Previous moon base studies have based their cost models on the performance of government projects and assumed revenues would come only after decades of development. The resulting high capital costs and long term before realizing any profit made it impossible for private enterprise to finance a manned space venture.

The Artemis Project addresses both the cost and revenues issues. Because this is private venture, we can reduce development costs by designing the spacecraft to commercial aerospace industry standards, and financing becomes realistic because the project offers an immediate return for the investment.

Analysis of government-sponsored space projects shows that no more than 10% of the money, usually even less, is actually spent on developing and operating the spacecraft. The rest goes to the enormous support effort and inefficient organizations necessary to answer the changing whims of the U. S. Congress, support a large institutional bureaucracy with extensive fixed assets all over the world, and to adapt to the government's management-by-meetings philosophy. While some of these extra costs can be trimmed, most of the overhead is the inevitable nature of government programs.

Private enterprise does not, and could not, work that way. By organizing as a private company, acquiring resources no sooner than necessary, using the project schedule as a working tool rather than worshipping it, and refusing to allow the project to lose sight of its goals in favor of implementing some politician's social agenda, the costs of any program can be reduced by a factor of ten or more. Additionally, the Artemis Project reduces its costs by using technology and resources already developed in previous manned space flight programs.

Our current estimate of the total cost of the space flight program through completion of the reference mission is US$1.42 billion. This level of investment is quite common in the business world. For example, one new deep-water oil rig typically costs about one billion dollars.


To most people, manned space flight is just another kind of entertainment, and really nothing more. That's the good news! The economic power of the entertainment industry is enormously greater than all aerospace endeavors combined. The Artemis Project pays for the initial lunar base primarily by exploiting the entertainment value of the grand adventure of space flight. Once we're on the moon, we continue developing the lunar community with entertainment and tourism.

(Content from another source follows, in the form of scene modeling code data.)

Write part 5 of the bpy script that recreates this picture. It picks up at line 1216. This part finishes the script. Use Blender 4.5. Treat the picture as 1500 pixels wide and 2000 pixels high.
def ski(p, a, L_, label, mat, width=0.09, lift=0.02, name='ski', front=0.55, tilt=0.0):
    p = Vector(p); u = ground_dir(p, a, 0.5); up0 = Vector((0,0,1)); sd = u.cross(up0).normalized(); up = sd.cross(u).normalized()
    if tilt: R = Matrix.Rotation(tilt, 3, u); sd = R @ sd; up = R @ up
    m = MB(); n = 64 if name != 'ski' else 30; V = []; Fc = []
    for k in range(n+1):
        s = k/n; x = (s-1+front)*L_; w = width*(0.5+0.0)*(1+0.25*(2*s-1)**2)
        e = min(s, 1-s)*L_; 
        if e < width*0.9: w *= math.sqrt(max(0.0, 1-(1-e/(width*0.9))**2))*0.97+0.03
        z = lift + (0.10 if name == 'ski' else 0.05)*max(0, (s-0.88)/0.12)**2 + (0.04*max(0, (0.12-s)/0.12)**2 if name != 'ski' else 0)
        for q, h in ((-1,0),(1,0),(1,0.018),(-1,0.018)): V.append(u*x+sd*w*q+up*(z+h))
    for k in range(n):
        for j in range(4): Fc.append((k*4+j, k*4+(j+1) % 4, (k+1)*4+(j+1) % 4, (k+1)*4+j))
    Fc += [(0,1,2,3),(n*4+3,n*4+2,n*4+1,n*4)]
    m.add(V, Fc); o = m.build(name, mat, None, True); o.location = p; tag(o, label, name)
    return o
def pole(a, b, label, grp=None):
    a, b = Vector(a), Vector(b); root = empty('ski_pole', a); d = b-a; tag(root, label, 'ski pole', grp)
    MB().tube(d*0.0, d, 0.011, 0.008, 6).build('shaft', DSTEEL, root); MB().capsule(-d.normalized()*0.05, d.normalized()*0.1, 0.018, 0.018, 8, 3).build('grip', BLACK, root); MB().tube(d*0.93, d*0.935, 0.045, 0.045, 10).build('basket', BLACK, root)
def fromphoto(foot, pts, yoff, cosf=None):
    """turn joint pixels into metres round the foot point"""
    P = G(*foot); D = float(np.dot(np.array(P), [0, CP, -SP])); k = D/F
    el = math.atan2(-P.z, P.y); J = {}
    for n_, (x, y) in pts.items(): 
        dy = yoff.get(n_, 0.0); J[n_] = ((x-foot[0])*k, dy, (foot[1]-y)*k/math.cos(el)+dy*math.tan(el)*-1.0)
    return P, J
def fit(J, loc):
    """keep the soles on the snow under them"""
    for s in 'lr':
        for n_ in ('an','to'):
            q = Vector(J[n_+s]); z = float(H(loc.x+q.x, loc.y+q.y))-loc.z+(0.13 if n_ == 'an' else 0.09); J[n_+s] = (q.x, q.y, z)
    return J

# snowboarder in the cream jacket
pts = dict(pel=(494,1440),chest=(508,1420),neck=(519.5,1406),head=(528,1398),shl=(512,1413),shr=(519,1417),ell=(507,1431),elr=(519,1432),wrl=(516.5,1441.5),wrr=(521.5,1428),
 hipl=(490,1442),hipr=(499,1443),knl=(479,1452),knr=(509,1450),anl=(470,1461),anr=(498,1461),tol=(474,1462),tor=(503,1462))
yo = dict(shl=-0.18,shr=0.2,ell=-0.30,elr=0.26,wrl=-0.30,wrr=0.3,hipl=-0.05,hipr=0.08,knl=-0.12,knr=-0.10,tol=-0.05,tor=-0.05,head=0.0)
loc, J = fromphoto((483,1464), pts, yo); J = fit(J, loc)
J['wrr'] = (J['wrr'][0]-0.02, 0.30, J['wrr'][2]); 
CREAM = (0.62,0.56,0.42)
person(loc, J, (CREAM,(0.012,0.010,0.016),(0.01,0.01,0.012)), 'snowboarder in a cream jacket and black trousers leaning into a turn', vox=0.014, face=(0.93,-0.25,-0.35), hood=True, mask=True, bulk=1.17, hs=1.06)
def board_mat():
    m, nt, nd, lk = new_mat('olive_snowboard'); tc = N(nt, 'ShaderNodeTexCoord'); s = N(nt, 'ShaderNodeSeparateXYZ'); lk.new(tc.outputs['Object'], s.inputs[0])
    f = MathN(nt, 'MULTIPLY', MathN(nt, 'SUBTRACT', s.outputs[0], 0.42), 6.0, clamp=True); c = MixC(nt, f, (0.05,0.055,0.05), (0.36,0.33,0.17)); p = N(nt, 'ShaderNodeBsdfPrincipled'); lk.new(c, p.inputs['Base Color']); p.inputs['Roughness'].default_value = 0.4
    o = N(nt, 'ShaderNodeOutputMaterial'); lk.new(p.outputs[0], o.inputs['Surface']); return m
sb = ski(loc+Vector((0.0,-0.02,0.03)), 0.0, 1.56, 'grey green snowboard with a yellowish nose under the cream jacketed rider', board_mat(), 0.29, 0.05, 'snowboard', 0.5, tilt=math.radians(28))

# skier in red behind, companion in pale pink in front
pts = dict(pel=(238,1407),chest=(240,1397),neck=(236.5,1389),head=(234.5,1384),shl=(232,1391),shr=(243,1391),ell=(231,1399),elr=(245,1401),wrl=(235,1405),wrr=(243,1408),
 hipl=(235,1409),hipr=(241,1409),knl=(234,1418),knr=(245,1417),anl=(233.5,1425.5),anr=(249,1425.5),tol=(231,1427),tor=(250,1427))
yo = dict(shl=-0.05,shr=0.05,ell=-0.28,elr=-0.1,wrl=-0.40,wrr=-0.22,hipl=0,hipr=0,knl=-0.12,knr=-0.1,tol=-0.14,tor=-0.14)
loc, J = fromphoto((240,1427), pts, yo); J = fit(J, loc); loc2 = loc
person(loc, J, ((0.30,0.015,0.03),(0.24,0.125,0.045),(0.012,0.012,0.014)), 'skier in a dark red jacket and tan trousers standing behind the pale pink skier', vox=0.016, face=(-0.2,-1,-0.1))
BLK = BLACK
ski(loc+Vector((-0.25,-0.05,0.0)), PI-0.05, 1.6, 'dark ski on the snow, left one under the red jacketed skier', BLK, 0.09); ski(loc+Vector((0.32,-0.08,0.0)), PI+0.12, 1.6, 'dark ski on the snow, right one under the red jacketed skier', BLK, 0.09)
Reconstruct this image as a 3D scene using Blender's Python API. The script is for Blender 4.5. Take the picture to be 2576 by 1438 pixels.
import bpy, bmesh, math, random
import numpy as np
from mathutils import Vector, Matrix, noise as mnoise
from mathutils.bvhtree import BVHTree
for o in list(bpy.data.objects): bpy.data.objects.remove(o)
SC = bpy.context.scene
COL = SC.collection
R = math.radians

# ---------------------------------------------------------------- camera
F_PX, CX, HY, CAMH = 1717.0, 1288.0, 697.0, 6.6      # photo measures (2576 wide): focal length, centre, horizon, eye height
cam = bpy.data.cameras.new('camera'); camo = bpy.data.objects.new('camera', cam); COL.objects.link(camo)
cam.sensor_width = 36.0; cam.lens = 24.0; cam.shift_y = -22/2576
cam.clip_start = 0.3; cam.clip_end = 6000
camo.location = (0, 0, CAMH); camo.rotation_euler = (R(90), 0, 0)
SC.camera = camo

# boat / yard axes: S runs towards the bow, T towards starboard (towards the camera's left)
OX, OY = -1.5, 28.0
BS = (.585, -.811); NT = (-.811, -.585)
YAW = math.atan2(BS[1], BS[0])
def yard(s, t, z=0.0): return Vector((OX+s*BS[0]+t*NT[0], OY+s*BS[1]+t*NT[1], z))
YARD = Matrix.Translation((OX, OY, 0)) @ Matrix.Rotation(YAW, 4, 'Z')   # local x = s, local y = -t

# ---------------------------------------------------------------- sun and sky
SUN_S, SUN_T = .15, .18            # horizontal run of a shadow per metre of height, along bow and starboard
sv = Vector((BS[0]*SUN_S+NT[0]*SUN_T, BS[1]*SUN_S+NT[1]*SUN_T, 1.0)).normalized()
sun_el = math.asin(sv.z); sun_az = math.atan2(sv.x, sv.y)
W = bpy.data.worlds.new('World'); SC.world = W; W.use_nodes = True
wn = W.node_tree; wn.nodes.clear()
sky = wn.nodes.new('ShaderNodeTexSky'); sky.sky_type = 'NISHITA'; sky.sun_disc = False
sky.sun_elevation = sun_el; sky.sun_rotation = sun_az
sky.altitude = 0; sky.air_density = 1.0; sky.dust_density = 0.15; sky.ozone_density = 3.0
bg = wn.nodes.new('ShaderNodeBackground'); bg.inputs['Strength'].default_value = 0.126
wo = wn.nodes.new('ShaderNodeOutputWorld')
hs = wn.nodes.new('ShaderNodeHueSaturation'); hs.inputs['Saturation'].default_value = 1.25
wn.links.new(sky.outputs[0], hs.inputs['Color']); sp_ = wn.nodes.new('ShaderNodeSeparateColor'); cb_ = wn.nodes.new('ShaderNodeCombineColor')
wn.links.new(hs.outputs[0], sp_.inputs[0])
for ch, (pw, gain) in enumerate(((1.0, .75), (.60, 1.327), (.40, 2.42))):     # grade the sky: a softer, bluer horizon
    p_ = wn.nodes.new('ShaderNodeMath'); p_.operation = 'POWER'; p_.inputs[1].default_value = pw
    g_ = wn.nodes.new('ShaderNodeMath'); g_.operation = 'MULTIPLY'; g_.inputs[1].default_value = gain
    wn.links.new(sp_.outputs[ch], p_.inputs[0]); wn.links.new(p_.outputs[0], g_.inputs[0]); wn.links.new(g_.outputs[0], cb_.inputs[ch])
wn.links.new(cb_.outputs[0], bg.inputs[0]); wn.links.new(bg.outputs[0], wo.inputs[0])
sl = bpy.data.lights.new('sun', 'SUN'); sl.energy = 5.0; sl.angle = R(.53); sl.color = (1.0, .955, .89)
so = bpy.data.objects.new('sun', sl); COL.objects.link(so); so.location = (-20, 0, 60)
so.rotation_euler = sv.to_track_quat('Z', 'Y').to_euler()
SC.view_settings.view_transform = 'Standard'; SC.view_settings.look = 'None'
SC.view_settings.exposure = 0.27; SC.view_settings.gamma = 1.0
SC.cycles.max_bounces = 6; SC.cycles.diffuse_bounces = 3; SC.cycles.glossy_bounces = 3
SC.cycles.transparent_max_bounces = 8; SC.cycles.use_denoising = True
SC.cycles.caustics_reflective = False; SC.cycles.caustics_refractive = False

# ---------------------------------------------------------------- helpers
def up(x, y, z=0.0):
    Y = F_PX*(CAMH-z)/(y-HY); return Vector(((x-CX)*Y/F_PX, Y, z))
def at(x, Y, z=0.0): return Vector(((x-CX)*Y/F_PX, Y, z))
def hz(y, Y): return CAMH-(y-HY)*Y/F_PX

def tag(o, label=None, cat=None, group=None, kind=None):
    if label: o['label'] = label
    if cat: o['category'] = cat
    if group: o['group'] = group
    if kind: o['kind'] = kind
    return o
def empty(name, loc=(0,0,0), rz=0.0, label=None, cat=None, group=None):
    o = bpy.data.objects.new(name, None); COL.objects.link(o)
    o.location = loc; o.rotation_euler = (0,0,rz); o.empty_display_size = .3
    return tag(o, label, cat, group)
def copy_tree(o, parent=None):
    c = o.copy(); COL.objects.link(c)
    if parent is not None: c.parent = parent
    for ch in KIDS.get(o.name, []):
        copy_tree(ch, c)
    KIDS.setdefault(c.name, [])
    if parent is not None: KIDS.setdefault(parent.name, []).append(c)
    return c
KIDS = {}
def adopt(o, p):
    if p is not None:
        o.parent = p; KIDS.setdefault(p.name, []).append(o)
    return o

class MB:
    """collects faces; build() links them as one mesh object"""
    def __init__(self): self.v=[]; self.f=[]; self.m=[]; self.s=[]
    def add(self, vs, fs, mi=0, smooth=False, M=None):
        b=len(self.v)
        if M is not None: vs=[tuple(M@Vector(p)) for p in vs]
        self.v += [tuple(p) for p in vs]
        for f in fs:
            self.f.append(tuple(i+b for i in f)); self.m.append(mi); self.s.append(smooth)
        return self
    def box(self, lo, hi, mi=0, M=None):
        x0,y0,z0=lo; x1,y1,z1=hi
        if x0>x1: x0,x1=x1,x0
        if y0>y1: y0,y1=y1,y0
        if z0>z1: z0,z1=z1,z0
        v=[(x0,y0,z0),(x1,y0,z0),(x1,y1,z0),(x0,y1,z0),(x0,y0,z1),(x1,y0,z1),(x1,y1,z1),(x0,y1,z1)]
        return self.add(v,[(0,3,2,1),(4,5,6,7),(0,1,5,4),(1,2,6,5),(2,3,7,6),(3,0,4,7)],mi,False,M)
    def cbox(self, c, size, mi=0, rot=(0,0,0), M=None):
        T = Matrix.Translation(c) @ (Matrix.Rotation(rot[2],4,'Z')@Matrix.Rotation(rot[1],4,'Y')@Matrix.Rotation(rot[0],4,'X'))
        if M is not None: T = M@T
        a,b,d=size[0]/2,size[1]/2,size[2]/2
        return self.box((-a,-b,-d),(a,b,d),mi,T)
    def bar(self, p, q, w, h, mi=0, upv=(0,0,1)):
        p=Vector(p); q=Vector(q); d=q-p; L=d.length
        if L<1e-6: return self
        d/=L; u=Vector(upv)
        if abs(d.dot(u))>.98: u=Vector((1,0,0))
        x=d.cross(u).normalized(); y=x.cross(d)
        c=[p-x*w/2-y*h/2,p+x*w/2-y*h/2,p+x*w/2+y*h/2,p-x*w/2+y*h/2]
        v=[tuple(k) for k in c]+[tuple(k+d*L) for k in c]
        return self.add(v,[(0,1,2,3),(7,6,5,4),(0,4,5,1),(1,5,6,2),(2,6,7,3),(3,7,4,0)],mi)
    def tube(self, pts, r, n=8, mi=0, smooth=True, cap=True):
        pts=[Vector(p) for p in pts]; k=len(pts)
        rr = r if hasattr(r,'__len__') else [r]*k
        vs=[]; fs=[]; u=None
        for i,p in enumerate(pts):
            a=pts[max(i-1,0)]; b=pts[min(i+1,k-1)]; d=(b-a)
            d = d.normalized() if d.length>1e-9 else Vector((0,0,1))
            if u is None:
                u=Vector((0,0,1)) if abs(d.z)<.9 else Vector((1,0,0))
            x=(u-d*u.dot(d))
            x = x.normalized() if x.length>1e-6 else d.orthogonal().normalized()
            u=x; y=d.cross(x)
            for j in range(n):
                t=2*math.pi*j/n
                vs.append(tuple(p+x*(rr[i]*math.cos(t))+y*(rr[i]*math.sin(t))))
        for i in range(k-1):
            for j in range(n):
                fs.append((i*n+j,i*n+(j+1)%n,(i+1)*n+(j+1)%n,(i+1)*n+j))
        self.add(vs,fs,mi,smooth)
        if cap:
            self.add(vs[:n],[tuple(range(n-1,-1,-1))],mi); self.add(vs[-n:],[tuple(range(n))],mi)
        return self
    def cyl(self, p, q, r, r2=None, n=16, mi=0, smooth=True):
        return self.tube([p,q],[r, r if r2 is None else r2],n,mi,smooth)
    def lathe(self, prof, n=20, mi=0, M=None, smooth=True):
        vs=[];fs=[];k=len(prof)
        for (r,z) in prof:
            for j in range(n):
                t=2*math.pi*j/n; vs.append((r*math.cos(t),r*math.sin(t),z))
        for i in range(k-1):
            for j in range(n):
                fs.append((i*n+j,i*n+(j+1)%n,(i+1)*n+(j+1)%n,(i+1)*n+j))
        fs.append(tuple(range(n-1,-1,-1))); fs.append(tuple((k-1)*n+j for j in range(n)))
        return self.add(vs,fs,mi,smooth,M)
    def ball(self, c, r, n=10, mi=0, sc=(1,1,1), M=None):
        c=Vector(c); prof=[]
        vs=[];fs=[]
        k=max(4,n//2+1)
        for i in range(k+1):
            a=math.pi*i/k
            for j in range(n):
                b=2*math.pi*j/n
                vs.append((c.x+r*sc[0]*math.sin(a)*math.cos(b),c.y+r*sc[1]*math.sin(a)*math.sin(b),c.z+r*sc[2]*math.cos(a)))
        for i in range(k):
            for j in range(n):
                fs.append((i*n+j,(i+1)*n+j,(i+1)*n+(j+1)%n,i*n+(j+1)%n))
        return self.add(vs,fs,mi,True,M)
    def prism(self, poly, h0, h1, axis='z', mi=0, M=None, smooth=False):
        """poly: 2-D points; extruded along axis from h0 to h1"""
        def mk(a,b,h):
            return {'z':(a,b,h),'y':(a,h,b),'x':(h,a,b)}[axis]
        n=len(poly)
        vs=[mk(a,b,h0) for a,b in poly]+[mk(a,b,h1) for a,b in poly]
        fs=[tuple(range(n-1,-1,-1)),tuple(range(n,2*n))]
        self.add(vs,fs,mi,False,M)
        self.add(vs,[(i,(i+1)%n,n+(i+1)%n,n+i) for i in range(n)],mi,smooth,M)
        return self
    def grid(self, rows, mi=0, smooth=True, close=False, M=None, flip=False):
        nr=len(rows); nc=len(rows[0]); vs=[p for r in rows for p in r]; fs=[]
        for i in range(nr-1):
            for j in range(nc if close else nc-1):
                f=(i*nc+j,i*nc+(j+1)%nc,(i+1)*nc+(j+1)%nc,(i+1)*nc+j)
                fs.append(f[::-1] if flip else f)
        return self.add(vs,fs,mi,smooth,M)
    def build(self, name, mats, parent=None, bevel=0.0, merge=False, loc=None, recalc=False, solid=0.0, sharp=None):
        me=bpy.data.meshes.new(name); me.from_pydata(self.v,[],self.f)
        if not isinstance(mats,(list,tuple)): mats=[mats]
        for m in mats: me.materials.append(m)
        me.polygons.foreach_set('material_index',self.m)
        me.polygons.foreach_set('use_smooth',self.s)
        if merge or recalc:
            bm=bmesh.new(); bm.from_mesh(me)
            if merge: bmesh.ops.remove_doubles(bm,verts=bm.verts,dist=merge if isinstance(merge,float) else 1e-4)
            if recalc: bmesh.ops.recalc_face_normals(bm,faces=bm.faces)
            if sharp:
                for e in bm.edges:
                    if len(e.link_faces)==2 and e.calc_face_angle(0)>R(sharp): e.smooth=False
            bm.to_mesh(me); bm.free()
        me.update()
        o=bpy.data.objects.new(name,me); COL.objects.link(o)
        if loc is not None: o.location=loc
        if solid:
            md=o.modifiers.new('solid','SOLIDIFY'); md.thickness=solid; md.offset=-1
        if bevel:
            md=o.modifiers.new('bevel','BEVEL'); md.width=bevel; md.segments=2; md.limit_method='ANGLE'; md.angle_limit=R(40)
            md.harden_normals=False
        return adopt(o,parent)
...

It takes a lot money to build a moon base, but the adventure is so much fun that net revenues from the entertainment value of the project, through its first flight, is more than US$5 billion. This is the immediate return; it does not include the profit to be made in the long run by exploiting lunar resources. These revenue estimates are based on comparison to similar mass-marketing ventures which tie movies and television shows in with associated merchandise and services.

Our challenge is to make the program fun. Fun, not just for the community of space enthusiasts who already share the vision, but for the vast market of people all over the world who think of space travel as the subject of big government programs and science fiction movies.

The Apollo program was run with engineering precision, its drama hidden by the need for a government agency to present an unflagging image of confidence to the world. In stark contrast, the Artemis Project is designed to be entertaining from the start. With half a dozen science fiction writers already working on the project, we think it is very likely we will attain that goal and still retain the project's major appeal which sets it apart from science fiction productions -- the Artemis Project is real.

In short, we plan to pay for the initial stages of the project through shameless commercialism.